Challenges of the CPS
Although the CPS is well regulated by the National Pension Commission, PenCom, the scheme is still facing some challenges. According to Idu Okwuosa of PenOp, one of the challenges of the CPS is that many employees are yet to register coupled with the fact that some employers fail to remit or default in remittance. Others are that more enlightenment about the scheme is still required as well as the fact that the five per cent of Federal Government monthly wage bill is insufficient to meet the outstanding pension liabilities.
Government’s assistance
In terms of how government can assist in the development of the CPS, Okwuosa said that strict enforcement of the provisions of the PRA 2004 should be maintained, even as government should consider the option of instituting tax incentives to encourage participation in the scheme. According to her, the government should entirely phase out the non-contributory scheme as anticipated under the Act.
Various arms of the sector
It would be recalled that the National PENSION Commission, PenCom, regulate and supervise the scheme established under the Pension Reform Act 2004 as well as issue guidelines for the investment of Pension Funds. It is the job of PenCom to also approve, license, regulate and supervise PFAs, PFCs & other institutions relating to pension matters; Establish standards, rules and guidelines for the management of pension funds under the Act; ensure the maintenance of a National Data Bank on all pension matters; formulate, direct and oversee the overall policy on pension matters in Nigeria.
The PFAs on the other hand oRetirement Savings Accounts, RSAs, for employees with Personal Identity Number (PIN) attached; invest and manage pension funds and assets in accordance with the provisions of the Act; maintain books of account on all transactions relating to pension funds managed by it; provide regular information on investment strategy, market returns and other performance indicators to the commission and RSA holders; provide customer service support to employees; including access to employees account balances and statements on demand; pay retirement benefits to employees in accordance with the provisions of the Act.
The PFCs rthe total contributions remitted by the employer on behalf of the PFA; notify the PFA within 24 hours of the receipt of contributions from any employer; hold pension funds and assets in safe custody on trust for the employee and beneficiaries of the RSA; on behalf of the PFA, settle transactions and undertake activities relating to the administration of pension fund investments including the collection of dividends and related activities; report to the Commission on matters relating to the assets being held by it on behalf of any PFA at such intervals as may be determined, from time to time, by the commission; undertake statistical analysis on the investments and returns on investments with respect to pension funds in its custody and provide data and information to the PFA and the Commission.
According to Okwuosa, the CPS is user-friendly as the new system allows contributors access to their account balances through the internet and other technology driven platforms.
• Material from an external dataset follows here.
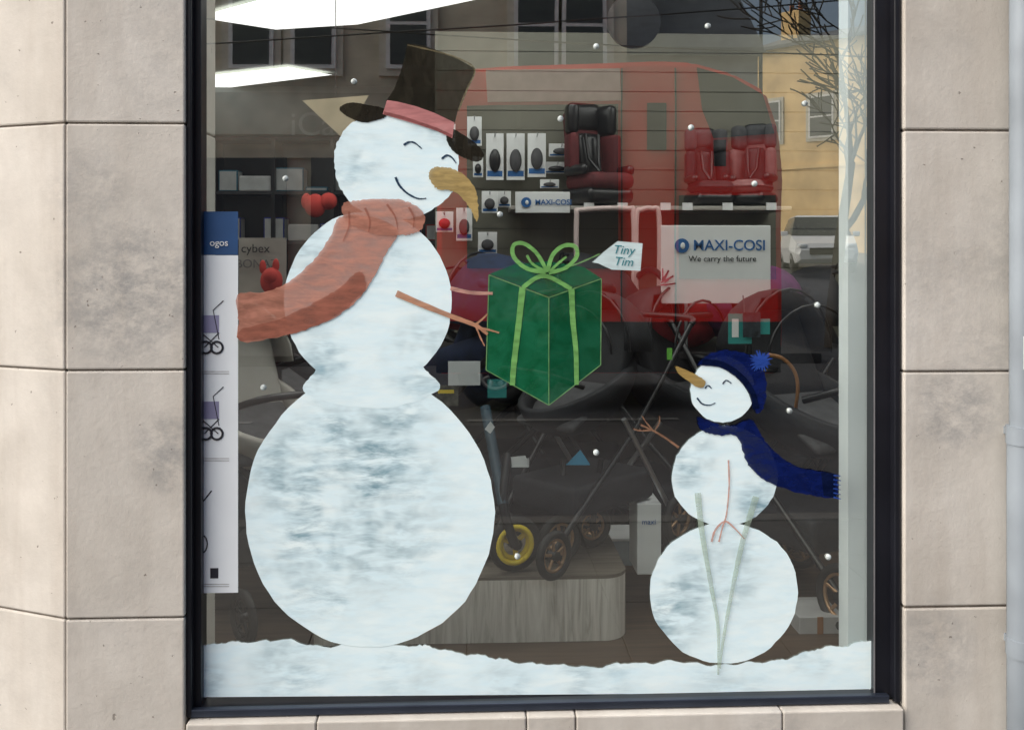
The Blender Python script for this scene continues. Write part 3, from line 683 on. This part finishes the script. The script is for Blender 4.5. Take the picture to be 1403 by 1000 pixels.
ry=empty('plush_toy'); ball('body',P(432,282,1.9),.05,_mc['red_plush'],ry,(1,.7,1.1)); ball('head',P(450,276,1.9),.04,_mc['red_plush'],ry); ball('arm',P(420,276,1.9),.025,_mc['red_plush'],ry,(1,.6,1.5))
rs=empty('hanging_disc_sign'); q=P(868,30,1.6); bm=bmesh.new(); bmesh.ops.create_cone(bm,cap_ends=True,segments=48,radius1=.118,radius2=.118,depth=.02,matrix=Matrix.Translation(q)@Matrix.Rotation(math.pi/2,4,'X')); obj_bm('disc',bm,M_dark,rs); tube('wire',[q+Vector((0,0,.11)),(q.x,q.y,ZC)],.003,M_sil,rs)
rs=empty('hanging_pennant'); shape('pennant',[(414,138),(505,131),(472,192)],1.5,mat('pennant_paper',(.52,.44,.30),.8),rs,False,0); q=P(460,134,1.5); tube('wire',[q,(q.x,q.y,ZC)],.002,M_dark,rs)
q=P(1162,500,.05)
box('window_return_panel',q.x,q.x+.12,.05,.12,zb-.02,ZC-.003,mat('white_panel',(.84,.91,.94),.5,var=.10,ns=2),None)
# ---------------------------------------------------------------- street opposite (seen mirrored)
M_bst=mat('sandstone_block',(.58,.52,.39),.9,var=.3,ns=1.5,bump=.5); M_bg=mat('sandstone_gold',(.86,.60,.28),.9,var=.25,ns=1.2); M_slate=mat('slate',(.11,.12,.13),.7,var=.3,ns=4)
M_wf=mat('window_paint',(.75,.75,.73),.5); M_pane=mat('dark_pane',(.02,.025,.03),.1)
def house(name,xa,xb,zt,yf,dep,wins,wm,base=0.,ridge=2.,yaw=0.):
    e=empty(name)
    e.location=(xa,yf,0); e.rotation_euler=(0,0,yaw); ox,oy=xa,yf; xb-=ox; xa=0; yf=0
    bm=bmesh.new(); add_box(bm,xa,xb,yf-dep,yf,base-.2,zt); obj_bm('walls',bm,wm,e)
    pr=[(yf+.15,zt+.002),(yf-dep/2,zt+ridge),(yf-dep-.15,zt+.002)]
    bm=bmesh.new(); v0=[bm.verts.new((xa-.1,y,z)) for y,z in pr]; v1=[bm.verts.new((xb+.1,y,z)) for y,z in pr]
    bm.faces.new(v0); bm.faces.new(v1[::-1])
    for i in range(3): bm.faces.new((v0[i],v1[i],v1[(i+1)%3],v0[(i+1)%3]))
    bmesh.ops.recalc_face_normals(bm,faces=bm.faces[:]); obj_bm('roof',bm,M_slate,e)
    box('string_course',xa,xb,yf+.002,yf+.06,base+3.0,base+3.15,wm,e)
    box('gutter',xa,xb,yf+.16,yf+.28,zt-.08,zt+.04,M_slate,e)
    for k,cx in enumerate((xa+.6,xb-.6)):
        box('chimney_%d'%k,cx-.4,cx+.4,yf-dep/2-.5,yf-dep/2+.5,zt+ridge-.6,zt+ridge+1.0,wm,e)
        for j in (-.2,.2): tube('chimney_pot_%d%s'%(k,'a' if j<0 else 'b'),[(cx+j,yf-dep/2,zt+ridge+1.0),(cx+j,yf-dep/2,zt+ridge+1.4)],.1,mat('terracotta',(.35,.13,.07),.8),e)
    for (cx,z0,ww,hh) in wins:
        cx-=ox
        box('window_reveal',cx-ww/2-.12,cx+ww/2+.12,yf+.002,yf+.05,z0-.12,z0+hh+.12,mat('dressed_stone',(.60,.56,.46),.8),e)
        box('window_frame',cx-ww/2,cx+ww/2,yf+.051,yf+.08,z0,z0+hh,M_wf,e)
        box('glass_lower',cx-ww/2+.07,cx+ww/2-.07,yf+.081,yf+.085,z0+.07,z0+hh/2-.03,M_pane,e)
        box('glass_upper',cx-ww/2+.07,cx+ww/2-.07,yf+.081,yf+.085,z0+hh/2+.03,z0+hh-.07,M_pane,e)
    return e
YO=-14.0
xa=M(-150,0,14).x; xb=M(858,0,14).x
w1=[]
for px in (-60,60,180,345,430,560,735,800): w1+= [(M(px,0,14).x,4.5,.75,1.55)]
ho=house('sandstone_terrace',xa,xb,8.2,YO,7,w1,M_bst)
M_sf=mat('shopfront_paint',(.035,.04,.045),.5,var=.3,ns=2)
x=0.3; W=xb-xa
while x<W-2.6:
    box('shopfront',x,x+2.9,.07,.12,.02,3.0,M_sf,ho); x+=3.3
xa=xb+.01; xb=M(1045,0,14).x
house('rendered_house',xa,xb,4.9,YO-.3,6,[(xa+.7,2.9,.7,1.3),(xa+1.8,2.9,.7,1.3)],mat('grey_render',(.50,.52,.49),.9,var=.2,ns=2),ridge=2.6)
xa=M(1018,0,36).x; zt=M(1100,60,34).z
house('gold_sandstone_house',xa,xa+8,zt,-36,6,[(xa+1.2,5.6,1.0,1.6),(xa+3.4,5.6,1.0,1.6),(xa+5.8,5.6,1.0,1.6)],M_bg,base=1.5,ridge=1.0,yaw=.85)
xa=M(1250,0,38).x
house('brick_house',xa,xa+14,8.0,-40,8,[(xa+1.5+2.2*k,5.,.9,1.5) for k in range(5)],mat('brick',(.26,.15,.10),.9,var=.3,ns=3),base=1.9)
house('distant_house',M(1080,0,75).x,M(1260,0,75).x,6.,-75,8,[(M(1120,0,75).x,3.9,1.,1.4),(M(1180,0,75).x,3.9,1.,1.4)],M_bst,base=1.9)
V=empty('red_van'); YV=7.0
M_vr=mat('van_red',(.90,.018,.010),.3,var=.08,ns=1,coat=.5)
def q2(px,py): p=M(px,py,YV); return (p.x,p.z)
prof=[q2(x,y) for x,y in [(598,104),(612,96),(700,90),(900,83),(950,85),(1005,100),(1050,124),(1068,180),(1074,240),(1072,300),(1072,480),(1068,512),(598,512)]]
prism('body',prof,-YV,-YV-2.1,M_vr,V,.05)
def vp(nm,pts,d,m): prism(nm,[q2(x,y) for x,y in pts],-YV+d,-YV+d-.02,m,V)
vp('cab_side_glass',[(955,93),(1003,106),(1044,130),(1060,184),(978,190),(962,150)],.024,M_pane)
vp('side_window',[(886,142),(912,142),(912,206),(886,206)],.024,M_pane)
vp('pale_band',[(665,97),(848,94),(850,138),(668,141)],.022,mat('pale_band_cream',(.85,.55,.46),.4))  # pale cream band along the upper side of the body
vp('saloon_window',[(640,146),(846,143),(846,368),(640,368)],.024,M_pane)
for px in (708,776): vp('window_pillar',[(px,146),(px+5,146),(px+5,368),(px,368)],.030,M_dark)
vp('door_glass',[(930,268),(1062,268),(1062,382),(930,382)],.024,M_pane)
vp('door_line',[(850,94),(852,94),(852,500),(850,500)],.024,M_dark)
vp('door_line_2',[(924,94),(926,94),(926,500),(924,500)],.024,M_dark)
vp('skirt',[(598,440),(1068,440),(1068,510),(598,510)],.03,M_dark)
vp('mirror',[(972,195),(988,195),(988,230),(972,230)],.2,M_dark)
xw=[q2(680,0)[0],q2(1000,0)[0]]
for x in xw:
    for y in (-YV-.12,-YV-1.98):
        wheel((x,y,-.12+.38),.38,.22,(0,1,0),M_rub,M_sil,V,8)
def car(loc,yaw,colr,name,pm):
    e=empty(name); m=mat(pm,colr,.25,var=.03,coat=.6)
    secs=[(-2.05,.38,.62,.72),(-1.95,.28,.80,.84),(-1.1,.25,1.0,.90),(-.55,.25,1.05,.90),(1.5,.25,1.05,.90),(1.95,.3,1.0,.86),(2.05,.4,.8,.78)]
    bm=bmesh.new(); prev=None
    for (y,zb_,zt_,hw) in secs:
        ring=[bm.verts.new(c) for c in ((-hw*.93,y,zb_),(-hw,y,(zb_+zt_)/2),(-hw*.93,y,zt_),(hw*.93,y,zt_),(hw,y,(zb_+zt_)/2),(hw*.93,y,zb_))]
        if prev:
            for i in range(6): bm.faces.new((prev[i],prev[(i+1)%6],ring[(i+1)%6],ring[i]))
        else: bm.faces.new(ring)
        prev=ring
    bm.faces.new(prev[::-1]); bmesh.ops.recalc_face_normals(bm,faces=bm.faces[:])
    obj_bm('body',bm,m,e)
    def loft(nm,a,b,mm):
        bm=bmesh.new(); A_=[bm.verts.new(v) for v in a]; B_=[bm.verts.new(v) for v in b]
        bm.faces.new(A_); bm.faces.new(B_[::-1])
        for i in range(4): bm.faces.new((A_[i],A_[(i+1)%4],B_[(i+1)%4],B_[i]))
        bmesh.ops.recalc_face_normals(bm,faces=bm.faces[:]); obj_bm(nm,bm,mm,e)
    loft('greenhouse',[(-.82,-1.05,1.0),(.82,-1.05,1.0),(.82,1.75,1.04),(-.82,1.75,1.04)],[(-.64,-.3,1.55),(.64,-.3,1.55),(.66,1.35,1.52),(-.66,1.35,1.52)],M_pane)
    loft('roof',[(-.65,-.32,1.552),(.65,-.32,1.552),(.67,1.37,1.525),(-.67,1.37,1.525)],[(-.58,-.2,1.60),(.58,-.2,1.60),(.6,1.25,1.58),(-.6,1.25,1.58)],m)
    box('grille',-.45,.45,-2.09,-2.045,.5,.68,M_dark,e); box('number_plate',-.26,.26,-2.11,-2.092,.4,.48,M_wh,e)
    for s_ in (-1,1):
        ball('headlamp',(s_*.62,-1.98,.72),.13,mat('lamp_glass',(.8,.85,.9),.1),e,(1,.5,.6))
        box('mirror',s_*.98-.1,s_*.98+.1,-.75,-.62,1.0,1.14,m,e,.03)
        for y in (-1.3,1.3): wheel((s_*.78,y,.31),.31,.2,(1,0,0),M_rub,M_sil,e,7)
    e.location=loc; e.rotation_euler=(0,0,yaw); return e
q=M(1119,350,25.5); car((q.x,q.y,-.11+zg(q.y)),math.pi+.22,(.90,.93,.95),'parked_car','white_car_paint')
q=M(1158,350,36); car((q.x,q.y,-.11+zg(q.y)),math.pi+.1,(.5,.52,.55),'parked_car','silver_car_paint')
def tree(name,loc,h,seed):
    rd=random.Random(seed); e=empty(name); m=mat('bark',(.05,.04,.03),.9)
    cu=bpy.data.curves.new('branches','CURVE'); cu.dimensions='3D'; cu.bevel_depth=1; cu.bevel_resolution=0
    def br(p,d,l,r,dep):
        n=5; pts=[(p.copy(),r)]
        for i in range(n):
            d=(d+Vector((rd.gauss(0,.12),rd.gauss(0,.12),rd.gauss(0.03,.08)))).normalized(); p=p+d*l/n; pts.append((p.copy(),r*(1-.5*(i+1)/n)))
            if dep<4 and i>=1:
                for _ in range(1 if i<n-1 else 2):
                    if rd.random()<.85:
                        ax=Vector((rd.gauss(0,1),rd.gauss(0,1),rd.gauss(0,.6))).normalized()
                        br(p.copy(),(d+ax*.75).normalized(),l*rd.uniform(.5,.72),r*(1-.5*(i+1)/n)*.65,dep+1)
        sp=cu.splines.new('POLY'); sp.points.add(len(pts)-1)
        for k,(a_,b_) in enumerate(pts): sp.points[k].co=(*a_,1); sp.points[k].radius=max(b_,.012)
    br(Vector((0,0,0)),Vector((0,0,1)),h*.45,h*.02,0)
    cu.materials.append(m); link(bpy.data.objects.new('branches',cu),e); e.location=loc
q=M(1140,100,13); tree('bare_tree',(q.x,q.y,-.1),6.8,4)
for k,(pa,pb) in enumerate([((275,20),(900,60)),((275,55),(1040,5))]):
    a_=M(pa[0],pa[1],9.5); b_=M(pb[0],pb[1],9.5); d=b_-a_; a_=a_-d*2; b_=b_+d*2
    tube('overhead_wire',[a_.lerp(b_,t/12)-Vector((0,0,.4*math.sin(math.pi*t/12)-.33)) for t in range(13)],.010,M_dark)
lp=empty('street_lamp'); q=M(1042,0,15.5)
tube('column',[(q.x,q.y,0),(q.x,q.y,7.5)],.05,mat('lamp_grey',(.12,.13,.13),.5),lp,taper=.6); tube('arm',[(q.x,q.y,7.5),(q.x,q.y+.5,7.9),(q.x,q.y+1.3,8.0)],.04,_mc['lamp_grey'],lp,True); box('lantern',q.x-.12,q.x+.12,q.y+1.2,q.y+1.8,7.93,8.05,_mc['lamp_grey'],lp,.03)
dp=empty('downpipe'); M_dp=mat('pipe_grey',(.25,.29,.33),.5,var=.3,ns=4)
q=P(1402,500,-.14); rr=.040
tube('pipe',[(q.x,-.14,.12),(q.x,-.14,4.2)],rr*.9,M_dp,dp)
for py in (590,-60,880): 
    z=P(1400,py,-.14).z; tube('collar',[(q.x,-.14,z-.035),(q.x,-.14,z+.012)],rr*1.12,M_dp,dp)
    box('bracket',q.x-.015,q.x+.015,-.11,YW+.001,z-.02,z+.0,M_dp,dp)
tube('lower_pipe',[(q.x,-.14,.0),(q.x,-.14,P(1400,600,-.14).z)],rr*1.05,M_dp,dp)
z=P(1400,505,-.14).z; box('pipe_label',q.x-.018,q.x+.03,-.186,-.17,z,z+.09,M_wh,dp,.003)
It provides for efficient customer service and good investment returns; give employees the freedom to choose a PFA; is fully funded as well as enhances labour mobility.
The CPS also has instilled a savings culture among Nigerians; provides for life insurance cover for employees; provides protective fund withdrawals modes as well as ensures that invested funds are secure.
CPS impact on the economy
On ways in which the CPS can impact on the economy, Okwuosa said that it has introduced a nation-wide mass savings culture, allowing PFAs accumulate assets that can be invested in financial markets with the potential to promote depth and liquidity in the financial markets which is critical to the success of any economy. Pension fund activities, according to her, are capable of inducing financial market development through their substituting and complementary roles with other financial institutions, specifically commercial and investment banks.
She said that worldwide, pension funds are noted to be competing intermediaries for household savings and corporate financing which foster competition and may improve the efficiency of the loans and primary securities markets resulting in a lower spread between lending rates and deposit rates, and lower costs to access capital markets while PFAs also complement banks by purchasing long-term debt securities and investing in long-term bank deposits.